Review: The Owl House “I was a Teenage Abomination”

 

OVERVIEW (SPOILERS)

After hearing about a magic school nearby, Luz ditches Eda on scavenging a giant sea monster and meets Willow, a student at such a school who is on the “Abomination Track” despite being adept in plant magic and being VERY not adept in Abomination creation. Not to mention her classmate Amity Blight often rubs in her face how bad she is at it. So Luz makes friends with Willow and they make a deal: Luz will pretend to be Willow’s abomination and then she’ll be able to learn stuff at the school. Luz also meets Gus, Willow’s friend who is fascinated by humans and human culture (so basically Arthur Weasley). Willow’s demonstration wows her teacher and confounds Amity, but that only brings in Principal Bump, who sees right through the ruse and traps them inside. Willow makes use of her plant magic to get Luz out of the building, but while she’s banned now, Willow has showed her talents and been given the chance to join the Plant Magic track. Just as well, as Luz is perfectly fine with learning magic outside the system with Eda.

Meanwhile, Eda worries that Luz might end up going to the school, which she has unclear issues with regarding structure when she thinks magic should be without that, and has a bet with King that ends with a giant slug on the rampage. So, typical Friday.

OUR TAKE

Owl House continues its first season with expanding its world and adding a bunch of new characters! And with each passing episode I start to get more and more concerned this show might have been overhyped. I do appreciate the introduction of a magic school to better layout the culture of the Boiling Isles outside of Eda’s front yard, though this seems a bit too close to YA novel from the mid-2000’s. Only even less creative than Divergent in terms of the classes students get. But underneath all of that seems to be a story about students like Willow being able to follow their passions and stuff they’re good at instead of what society has told them they HAVE to do. Which is always a nice lesson!

Only, we don’t ever learn exactly WHY Willow had to do something she was bad at like Abomination creation over something she was good at like Plant magic. The most we get is a passing mention of “better opportunities” on that track of learning, but we never learn what those are. Best I can tell is that maybe being able to make living soldiers of goop means more free labor, which could be useful, but then it seems like giant vines could do the same job if controlled right.
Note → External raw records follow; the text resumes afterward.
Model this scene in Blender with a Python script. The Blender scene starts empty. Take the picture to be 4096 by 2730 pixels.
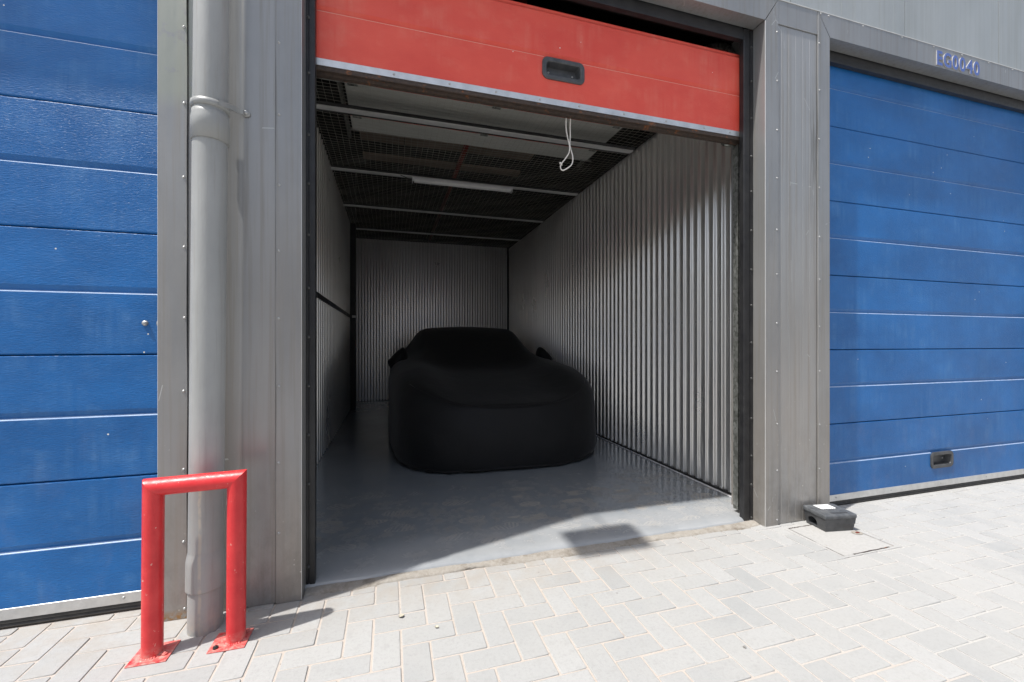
import bpy, bmesh, math, random
from math import sin, cos, radians, pi, exp, atan2, sqrt
from mathutils import Vector, Matrix
random.seed(7)
scene = bpy.context.scene
C = scene.collection

# ---------------------------------------------------------------- camera
cam_d = bpy.data.cameras.new("camera")
cam = bpy.data.objects.new("camera", cam_d); C.objects.link(cam)
cam.location = (0.0, -2.06, 1.155)
cam.rotation_euler = (radians(90), 0, radians(-16.3))
cam_d.sensor_width = 36.0
cam_d.lens = 1672.0/4096.0*36.0
cam_d.shift_y = (1370-1365)/4096.0
cam_d.clip_start = 0.05; cam_d.clip_end = 400
scene.camera = cam

# ---------------------------------------------------------------- sky, sun, exposure
SUN = Vector((0.46, 0.135, -1.0))               # direction the light travels
w = bpy.data.worlds.new("World"); scene.world = w; w.use_nodes = True
nt = w.node_tree; nt.nodes.clear()
sky = nt.nodes.new("ShaderNodeTexSky"); sky.sky_type = 'NISHITA'; sky.sun_disc = False
sky.sun_elevation = math.asin(1.0/SUN.length); sky.sun_rotation = atan2(-SUN.x, -SUN.y)
sky.air_density = 1.0; sky.dust_density = 2.5; sky.ozone_density = 1.0
bg = nt.nodes.new("ShaderNodeBackground"); bg.inputs[1].default_value = 0.14
wo = nt.nodes.new("ShaderNodeOutputWorld")
hs = nt.nodes.new("ShaderNodeHueSaturation"); hs.inputs['Saturation'].default_value = .62
nt.links.new(sky.outputs[0], hs.inputs['Color']); nt.links.new(hs.outputs[0], bg.inputs[0]); nt.links.new(bg.outputs[0], wo.inputs[0])
sl = bpy.data.lights.new("sun", 'SUN'); sl.energy = 3.8; sl.angle = radians(0.9); sl.color = (1.0, 0.97, 0.925)
so = bpy.data.objects.new("sun", sl); C.objects.link(so)
so.rotation_euler = SUN.to_track_quat('-Z', 'Y').to_euler(); so.location = (-6, -4, 12)
scene.view_settings.view_transform = 'Standard'; scene.view_settings.look = 'None'
scene.view_settings.exposure = 0.55; scene.view_settings.gamma = 1.0
scene.view_settings.use_curve_mapping = False

# ---------------------------------------------------------------- materials
class N:
    def __init__(s, name):
        s.m = bpy.data.materials.new(name); s.m.use_nodes = True
        s.t = s.m.node_tree; s.b = s.t.nodes["Principled BSDF"]
        s.tc = s.t.nodes.new("ShaderNodeTexCoord")
    def n(s, typ, **kw):
        x = s.t.nodes.new(typ)
        for k, v in kw.items():
            if k.startswith('i_'):
                x.inputs[k[2:].replace('_', ' ')].default_value = v
            else: setattr(x, k, v)
        return x
    def l(s, a, b): s.t.links.new(a, b)
    def coord(s, scale=(1, 1, 1), rot=(0, 0, 0), loc=(0, 0, 0)):
        mp = s.n("ShaderNodeMapping"); mp.inputs['Scale'].default_value = scale
        mp.inputs['Rotation'].default_value = rot; mp.inputs['Location'].default_value = loc
        s.l(s.tc.outputs['Object'], mp.inputs[0]); return mp.outputs[0]
    def noise(s, scale=5, detail=4, rough=.55, sc=(1, 1, 1), loc=(0, 0, 0), dist=0):
        x = s.n("ShaderNodeTexNoise"); x.inputs['Scale'].default_value = scale
        x.inputs['Detail'].default_value = detail; x.inputs['Roughness'].default_value = rough
        x.inputs['Distortion'].default_value = dist
        s.l(s.coord(sc, loc=loc), x.inputs['Vector']); return x.outputs['Fac']
    def ramp(s, fac, stops):
        r = s.n("ShaderNodeValToRGB"); e = r.color_ramp.elements
        while len(e) < len(stops): e.new(.5)
        for i, (p, c) in enumerate(stops):
            e[i].position = p; e[i].color = (c, c, c, 1) if not hasattr(c, '__len__') else (*c, 1)
        s.l(fac, r.inputs[0]); return r.outputs[0]
    def rng(s, fac, a, b, c=0., d=1.):
        r = s.n("ShaderNodeMapRange"); r.clamp = True
        for i, v in enumerate((a, b, c, d)): r.inputs[i+1].default_value = v
        s.l(fac, r.inputs[0]); return r.outputs[0]
    def mix(s, fac, a, b, mode='MIX'):
        x = s.n("ShaderNodeMix"); x.data_type = 'RGBA'; x.blend_type = mode
        for sock, v in ((x.inputs[0], fac), (x.inputs[6], a), (x.inputs[7], b)):
            if isinstance(v, (int, float)): sock.default_value = v
            elif isinstance(v, tuple): sock.default_value = (*v, 1)
            else: s.l(v, sock)
        return x.outputs[2]
    def math(s, op, a, b=0., c=0.):
        x = s.n("ShaderNodeMath", operation=op)
        for i, v in enumerate((a, b, c)):
            if isinstance(v, (int, float)): x.inputs[i].default_value = v
            else: s.l(v, x.inputs[i])
        return x.outputs[0]
    def xyz(s):
        x = s.n("ShaderNodeSeparateXYZ"); s.l(s.tc.outputs['Object'], x.inputs[0]); return x.outputs
    def bump(s, h, strength=.3, dist=.002, normal=None):
        x = s.n("ShaderNodeBump"); x.inputs['Strength'].default_value = strength; x.inputs['Distance'].default_value = dist
        s.l(h, x.inputs['Height'])
        if normal is not None: s.l(normal, x.inputs['Normal'])
        s.l(x.outputs[0], s.b.inputs['Normal']); return x.outputs[0]
    def col(s, v):
        if isinstance(v, tuple): s.b.inputs['Base Color'].default_value = (*v, 1)
        else: s.l(v, s.b.inputs['Base Color'])
    def set(s, rough=None, metal=None, spec=None):
        for k, v in (('Roughness', rough), ('Metallic', metal), ('Specular IOR Level', spec)):
            if v is None: continue
            if isinstance(v, (int, float)): s.b.inputs[k].default_value = v
            else: s.l(v, s.b.inputs[k])

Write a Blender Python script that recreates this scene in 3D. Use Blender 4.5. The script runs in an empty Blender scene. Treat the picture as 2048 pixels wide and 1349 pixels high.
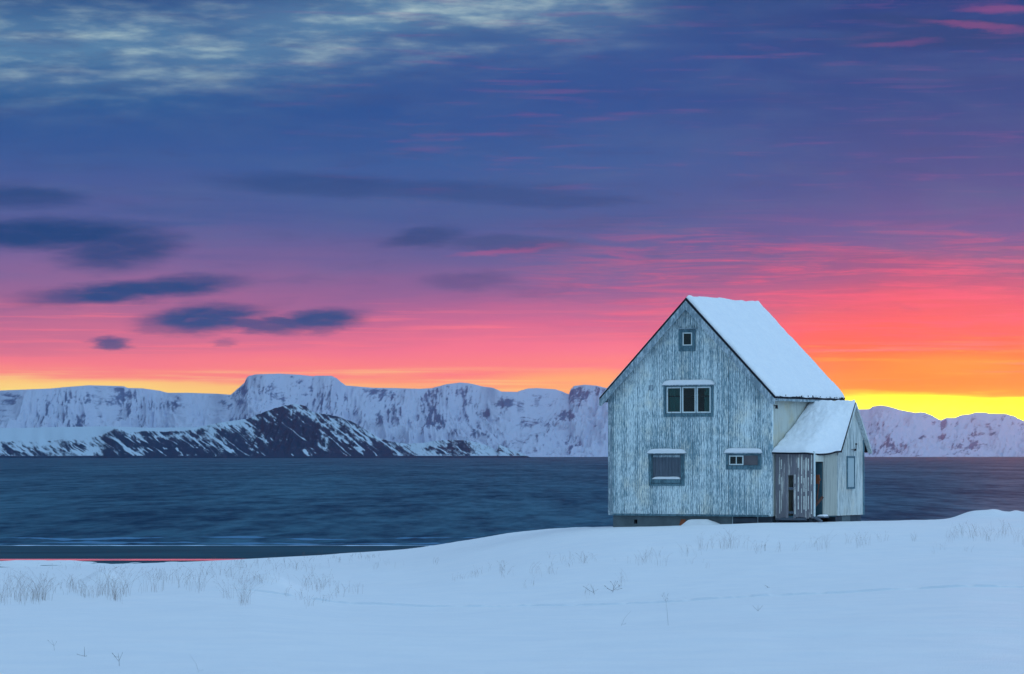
import bpy, math, random
import numpy as np
rnd = random.Random(7)
F, U0, V0, CH = 6700.0, 1024.0, 909.0, 8.0      # lens in photo pixels, optical column, eye-level row, eye height
sc = bpy.context.scene
COL = sc.collection

# ------------------------------------------------------------------ helpers
def srgb(r, g, b, a=1.0):
    f = lambda c: (c/255/12.92) if c/255 <= .04045 else ((c/255+.055)/1.055)**2.4
    return (f(r), f(g), f(b), a)

def sstep(a, b, x):
    t = np.clip((x-a)/(b-a), 0, 1); return t*t*(3-2*t)

def _hash(ix, iy, seed):
    h = (ix.astype(np.int64)*374761393 + iy.astype(np.int64)*668265263 + seed*1442695041) & 0x7fffffff
    h = ((h ^ (h >> 13))*1274126177) & 0x7fffffff
    return ((h ^ (h >> 16)) & 0xffff)/65535.0

def vnoise(x, y, seed=0):
    x = np.asarray(x, float); y = np.asarray(y, float)
    ix = np.floor(x); iy = np.floor(y); fx = x-ix; fy = y-iy
    fx = fx*fx*fx*(fx*(fx*6-15)+10); fy = fy*fy*fy*(fy*(fy*6-15)+10)
    a = _hash(ix, iy, seed); b = _hash(ix+1, iy, seed); c = _hash(ix, iy+1, seed); d = _hash(ix+1, iy+1, seed)
    return (a*(1-fx)+b*fx)*(1-fy)+(c*(1-fx)+d*fx)*fy

def fbm(x, y, o=5, seed=0, g=.5, l=2.03):
    s = 0; a = 1; t = 0
    for k in range(o):
        s = s + a*vnoise(x+k*17.3, y-k*9.1, seed+k*7); t += a; a *= g; x = x*l; y = y*l
    return s/t

def ridged(x, y, o=5, seed=0, g=.55, l=2.1):
    s = 0; a = 1; t = 0
    for k in range(o):
        s = s + a*(1-np.abs(2*vnoise(x+k*13.7, y+k*5.3, seed+k*11)-1)); t += a; a *= g; x = x*l; y = y*l
    return s/t

def link(name, me, mat=None, parent=None):
    o = bpy.data.objects.new(name, me); COL.objects.link(o)
    if mat: me.materials.append(mat)
    if parent: o.parent = parent
    return o

def grid(name, V, mat=None, parent=None, smooth=True, attrs=None, close=False):
    nr, nc = V.shape[:2]
    me = bpy.data.meshes.new(name)
    me.vertices.add(nr*nc); me.vertices.foreach_set('co', V.reshape(-1).astype(np.float32))
    i = np.arange(nr*nc).reshape(nr, nc)
    q = np.stack([i[:-1, :-1], i[:-1, 1:], i[1:, 1:], i[1:, :-1]], -1).reshape(-1, 4)
    n = len(q)
    me.loops.add(n*4); me.loops.foreach_set('vertex_index', q.reshape(-1).astype(np.int32))
    me.polygons.add(n); me.polygons.foreach_set('loop_start', (np.arange(n)*4).astype(np.int32))
    me.polygons.foreach_set('loop_total', np.full(n, 4, np.int32))
    me.polygons.foreach_set('use_smooth', np.full(n, smooth))
    for k, a in (attrs or {}).items():
        at = me.attributes.new(k, 'FLOAT', 'POINT'); at.data.foreach_set('value', a.reshape(-1).astype(np.float32))
    me.update(); me.validate()
    return link(name, me, mat, parent)

class MB:
    def __init__(s): s.v = []; s.f = []
    def add(s, vs, fs):
        b = len(s.v); s.v += [tuple(v) for v in vs]; s.f += [tuple(b+i for i in f) for f in fs]; return s
    def box(s, x0, x1, y0, y1, z0, z1):
        return s.add([(x0,y0,z0),(x1,y0,z0),(x1,y1,z0),(x0,y1,z0),(x0,y0,z1),(x1,y0,z1),(x1,y1,z1),(x0,y1,z1)],
                     [(0,3,2,1),(4,5,6,7),(0,1,5,4),(1,2,6,5),(2,3,7,6),(3,0,4,7)])
    def prism(s, a, b):            # two matching rings of points
        n = len(a)
        return s.add(list(a)+list(b), [tuple(range(n))[::-1], tuple(range(n, 2*n))]+[(i, (i+1) % n, n+(i+1) % n, n+i) for i in range(n)])
    def beam(s, p, q, w, h, up=(0,0,1)):
        p = np.array(p, float); q = np.array(q, float); d = q-p; d /= np.linalg.norm(d)
        sd = np.cross(d, up); sd /= np.linalg.norm(sd); u = np.cross(sd, d)
        r = [sd*w/2+u*h/2, sd*w/2-u*h/2, -sd*w/2-u*h/2, -sd*w/2+u*h/2]
        return s.prism([p+k for k in r], [q+k for k in r])
    def tube(s, pts, radii, n=5):
        pts = [np.array(p, float) for p in pts]; base = len(s.v)
        for i, p in enumerate(pts):
            d = pts[min(i+1, len(pts)-1)]-pts[max(i-1, 0)]; d /= np.linalg.norm(d)+1e-9
            a = np.cross(d, (0.3, 1, .1)); a /= np.linalg.norm(a); b = np.cross(d, a)
            for k in range(n):
                t = 2*math.pi*k/n; s.v.append(tuple(p+radii[i]*(a*math.cos(t)+b*math.sin(t))))
        for i in range(len(pts)-1):
            for k in range(n):
                s.f.append((base+i*n+k, base+i*n+(k+1) % n, base+(i+1)*n+(k+1) % n, base+(i+1)*n+k))
        return s
    def build(s, name, mat, parent=None, bevel=0, smooth=False):
        me = bpy.data.meshes.new(name); me.from_pydata(s.v, [], s.f); me.update()
        if smooth:
            me.polygons.foreach_set('use_smooth', [True]*len(me.polygons))
        o = link(name, me, mat, parent)
        if bevel:
            m = o.modifiers.new('bevel', 'BEVEL'); m.width = bevel; m.segments = 2; m.limit_method = 'ANGLE'
        return o

def tag(o, label=None, cat=None, group=None, kind=None):
    for k, v in (('label', label), ('category', cat), ('group', group), ('kind', kind)):
        if v: o[k] = v
    return o

# ------------------------------------------------------------------ node helpers
class NT:
    def __init__(s, tree): s.t = tree; s.n = tree.nodes; s.l = tree.links
    def new(s, typ, **kw):
        n = s.n.new(typ)
        for k, v in kw.items(): setattr(n, k, v)
        return n
    def put(s, sock, v):
        if isinstance(v, bpy.types.NodeSocket): s.l.new(v, sock)
        elif v is not None: sock.default_value = v
    def math(s, op, a, b=None, c=None, clamp=False):
        n = s.new('ShaderNodeMath', operation=op, use_clamp=clamp); s.put(n.inputs[0], a)
        if b is not None: s.put(n.inputs[1], b)
        if c is not None: s.put(n.inputs[2], c)
        return n.outputs[0]
    def vmath(s, op, a, b=None, c=None):
        n = s.new('ShaderNodeVectorMath', operation=op); s.put(n.inputs[0], a)
        if b is not None: s.put(n.inputs[1], b)
        if c is not None: s.put(n.inputs[2], c)
        return n.outputs['Value' if op in ('LENGTH', 'DOT_PRODUCT') else 'Vector']
    def ss(s, x, a, b, lo=0.0, hi=1.0):
        n = s.new('ShaderNodeMapRange', interpolation_type='SMOOTHSTEP')
        s.put(n.inputs['Value'], x); n.inputs['From Min'].default_value = a; n.inputs['From Max'].default_value = b
        n.inputs['To Min'].default_value = lo; n.inputs['To Max'].default_value = hi
        if a > b:
            n.inputs['From Min'].default_value = b; n.inputs['From Max'].default_value = a
            n.inputs['To Min'].default_value = hi; n.inputs['To Max'].default_value = lo
        return n.outputs[0]
    def mix(s, f, a, b, blend='MIX'):
        n = s.new('ShaderNodeMix', data_type='RGBA', blend_type=blend)
        s.put(n.inputs['Factor'], f); s.put(n.inputs[6], a); s.put(n.inputs[7], b); return n.outputs[2]
    def comb(s, x, y, z=0.0):
        n = s.new('ShaderNodeCombineXYZ'); s.put(n.inputs[0], x); s.put(n.inputs[1], y); s.put(n.inputs[2], z); return n.outputs[0]
    def sep(s, v):
        n = s.new('ShaderNodeSeparateXYZ'); s.put(n.inputs[0], v); return n.outputs
    def noise(s, vec, scale=1.0, detail=4.0, rough=.5, dist=0.0, out='Fac', dim='3D'):
        n = s.new('ShaderNodeTexNoise', noise_dimensions=dim); s.put(n.inputs['Vector'], vec)
        n.inputs['Scale'].default_value = scale; n.inputs['Detail'].default_value = detail
        n.inputs['Roughness'].default_value = rough; n.inputs['Distortion'].default_value = dist
        return n.outputs[0 if out == 'Fac' else 1]
    def mapping(s, vec, loc=(0,0,0), rot=(0,0,0), sca=(1,1,1), typ='POINT'):
        n = s.new('ShaderNodeMapping', vector_type=typ); s.put(n.inputs[0], vec)
        n.inputs[1].default_value = loc; n.inputs[2].default_value = rot; n.inputs[3].default_value = sca
        return n.outputs[0]
    def ramp(s, x, stops, interp='LINEAR'):
        n = s.new('ShaderNodeValToRGB'); s.put(n.inputs[0], x); cr = n.color_ramp; cr.interpolation = interp
        while len(cr.elements) < len(stops): cr.elements.new(.5)
        for e, (p, c) in zip(cr.elements, stops): e.position = p; e.color = c
        return n.outputs[0]
    def bump(s, h, strength=.5, dist=.05):
        n = s.new('ShaderNodeBump'); s.put(n.inputs['Height'], h)
        n.inputs['Strength'].default_value = strength; n.inputs['Distance'].default_value = dist; return n.outputs[0]

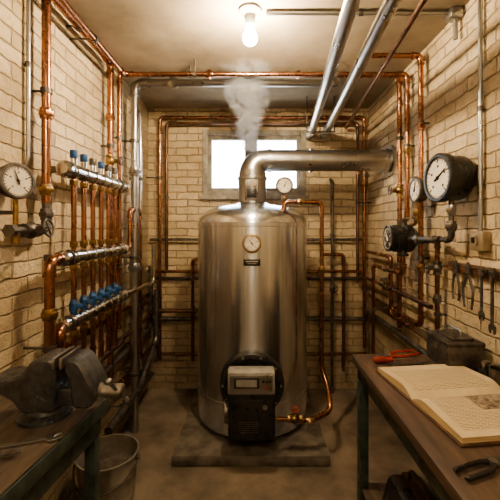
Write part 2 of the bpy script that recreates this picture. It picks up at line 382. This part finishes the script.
P('copper_pipe',COPPER,.018,[(-.93,.6,2.55),(-.93,2.25,2.55),(-.93,2.25,.42),(-.93,3.1,.42)],lambda b:(b.union((-.93,2.25,2.2),(0,0,1),.018,COPPER),b.valve((-.93,2.25,1.92),(0,0,1),(1,0,0),.016,BRASS,IRON,.03)))
P('copper_pipe',COPPER,.016,[(-.86,.6,2.51),(-.86,2.3,2.50),(1.0,2.3,2.50),(1.0,2.3,1.56)],lambda b:(b.union((-.3,2.3,2.5),(1,0,0),.016,COPPER),b.union((1.0,2.3,2.0),(0,0,1),.016,BRASS)))
P('copper_pipe',COPPER,.016,[(-.93,2.40,.80),(-.93,2.40,2.545),(1.0,2.42,2.545),(1.0,2.42,.8)],lambda b:(b.union((.3,2.41,2.545),(1,0,0),.016,COPPER),b.valve((1.0,2.42,1.75),(0,0,1),(-1,0,0),.016,BRASS,IRON,.03)))
P('steel_pipe',STEEL,.027,[(-.88,2.56,0),(-.88,2.56,2.55),(.60,2.56,2.55),(.60,2.56,2.60)],lambda b:(b.union((-.88,2.56,1.9),(0,0,1),.026,STEEL,.07),b.union((-.88,2.56,1.2),(0,0,1),.026,STEEL,.07),b.union((-.6,2.56,2.55),(1,0,0),.026,STEEL,.07)))
P('steel_pipe',CHROME,.013,[(-.90,2.75,.3),(-.90,2.75,2.40),(-.99,2.75,2.40)])
P('iron_pipe',IRON,.02,[(-.93,1.45,.60),(-.93,3.12,.60),(-.93,3.12,1.15)])
P('copper_pipe',COPPERD,.018,[(-.90,2.3,.74),(-.90,3.16,.74),(.0,3.19,.74)])
P('iron_pipe',IRON,.022,[(-.92,2.02,.20),(-.92,3.10,.20)])
P('copper_pipe',COPPER,.015,[(-.95,1.6,.90),(-.95,3.14,.90)])
P('iron_pipe',IRON,.024,[(-.86,2.05,.30),(-.86,2.62,.30),(-.86,3.05,.52),(-.86,3.05,.95)])
# manifold
man=empty('heating_manifold')
def header(z,y0,y1,r,name):
    b=B(); b.lathe((-.88,y0,z),(0,1,0),[(0,0),(0,r*.8),(.012,r*1.25),(.035,r*1.25),(.037,r)]+[(y1-y0-.037,r),(y1-y0-.035,r*1.25),(y1-y0-.012,r*1.25),(y1-y0,r*.8),(y1-y0,0)],CHROME,28)
    for i in range(6):
        y=1.70+.1*i; b.cyl((-.88,y-.016,z),(-.88,y+.016,z),r*1.15,CHROME,24)
    for y in (1.65,2.25): b.box(((-.88+XL)/2,y,z),(.11,.02,.03),IRON); b.ring((-.88,y,z),(0,1,0),r*1.12,.005,IRON)
    b.done(name,man)
header(1.765,1.60,2.38,.031,'upper_header'); header(1.35,1.58,2.36,.030,'middle_header'); header(1.04,1.58,2.36,.030,'lower_header')
b=B()
for i in range(6):
    y=1.70+.1*i; x=-.88
    b.pipe([(x,y,1.765),(x,y,1.35)],.0125,COPPER,clips=False)
    b.pipe([(x,y,1.35),(x,y,1.04)],.0125,COPPER,clips=False)
    b.pipe([(x,y,1.04),(x,y,.80),(x,y+.0,.72)],.0125,COPPER,clips=False)
    for z in (1.71,1.41,1.30,.98): b.cyl((x,y,z-.014),(x,y,z+.014),.021,BRASS,6,bev=.002)
b.cyl((-.88,1.62,.74),(-.88,2.30,.74),.02,COPPERD)
b.done('riser_tubes',man)
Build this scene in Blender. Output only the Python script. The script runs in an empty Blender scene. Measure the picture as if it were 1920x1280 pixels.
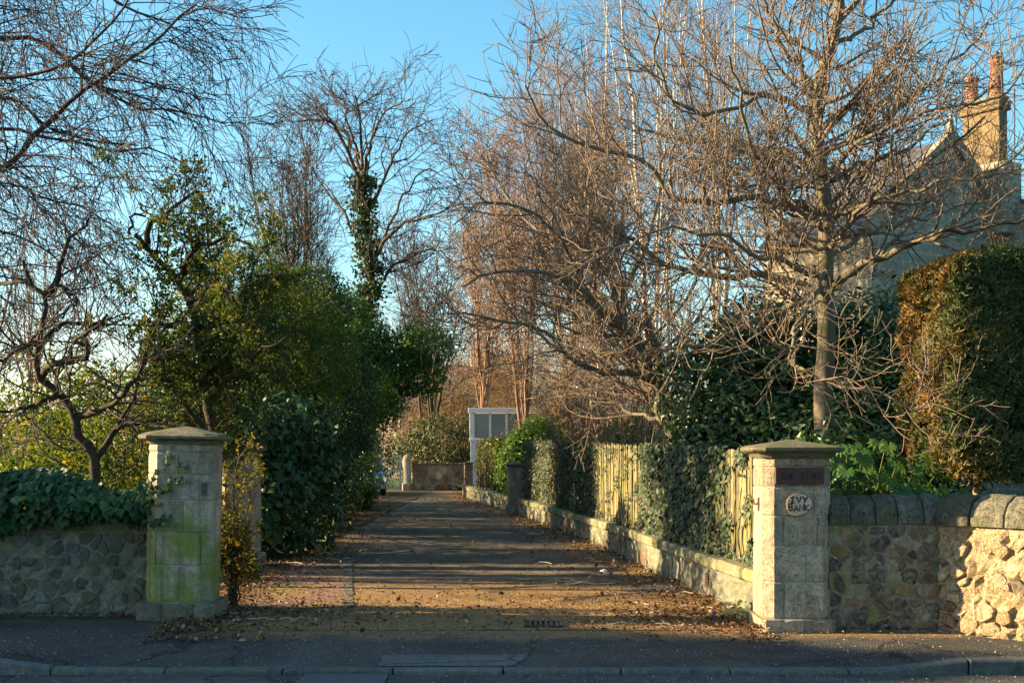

Not to mention I’m surprised Willow wasn’t suspended for trying to so blatantly cheat on her assignment OR that Amity was seen as the bad guy here when she very clearly saw through the cheating and was understandably upset when her hard work was being overlooked by someone who was taking a shortcut. But hey, she looks EVIL and has an EVIL NAME so she’s EVIL while Willow looks NICE so she’s good! Right? That’s how it works, right?

Then there’s some nudges towards the idea of whether a standard school system is better than learning magic (or any given skill like say art or science) on your own. Eda has been shown to want to work outside this for…reasons, while Luz seems really excited to learn magic wherever she can, even at a school. Sounds like a great ideological conflict! Except that we never get to see the real pros or cons of using either method and Luz throws away much of a chance of even getting to try the school option because she snuck in and caused a big messy incident and is now banned. So on top of the lying to her mom about being at camp (which I can’t believe hasn’t been addressed yet) and this, she’s not looking to great on the likability meter, especially with all these bad things that didn’t need to happen.

Also, maybe we can have an episode where Luz and Eda actually spend most of the time together? We haven’t really gotten that since Episode 1.